John Churchill Golding Readding Blount

1791 - 1879

John Churchill Golding Readding Blount was the original pioneer settler of Bartow, Florida.

Tampa Sunland Tribune, March 1, 1879


Mr. Readding Blount died at his residence in Polk County on the 22nd day of February in the 89th year of his age.

The deceased was a native of Georgia, and had lived in Florida for the last half century. He was an honest man and a consistent member of the Primitive Baptist Church.

Tampa Sunland Tribune, March 15, 1879


Died at his residence in Polk County, Florida on the 21st day of February, 1879, REDDING BLOUNT.

The subject of this memoir was born in Augusta, Georgia, March the 12th 1791. His parents moved from Augusta in the winter of the same year, to Beaufort, in South Carolina, where he resided until 1812, when he returned to Georgia and settled near Savannah, where he remained until the War of 1812 between Great Briton and the United States was settled; he then returned to South Carolina, and remained until December, 1835, when he moved to Florida and settled on the Suwannee River in Columbia County, and remained there until January, 1852 [October 1851], when he moved and settled in that part of Hillsborough County, now Polk, on Peace Creek, being one of the first settlers of the eastern portion of the County.

He was a soldier in the War of 1812, stationed at Savannah, and served five years as a volunteer in the war with the Seminole Indians in Florida.

He was a good and law-abiding citizen, opposed to secession of the State in 1861, but after secession was an accomplished fact, he accepted the result and did all in his power for the success of the Confederate Government. Many of the Confederate soldiers remember and appreciate his kindness to their families during their absence.

No one was ever turned away from his home hungry, or refused a favor if within his power to grant it. The writer of this remembers him as a kind parent, at all times doing for his welfare. During the rebellion, though we differed in respect to secession, his advice was always, "Son, do your duty faithfully to your country as a soldier."
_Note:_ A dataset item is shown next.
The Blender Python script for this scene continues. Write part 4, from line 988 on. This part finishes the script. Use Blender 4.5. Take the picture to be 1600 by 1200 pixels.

In 1841, he joined the Primitive Baptist Church, in which he remained faithful up to his death. For several years previous to his death, he was fully aware that the end was approaching, and on many occasions in speaking of it to the writer, expressed an anxiety and willingness to die and be with his Savior. But a few days previous to his death, he spoke freely to everyone on the subject, and to his children and relations he bid them not to doubt his fitness to meet his God. Though suffering great pain, he maintained his mind and conversed with his friends up to a few minutes of his death.

The Savannah Weekly News will please copy.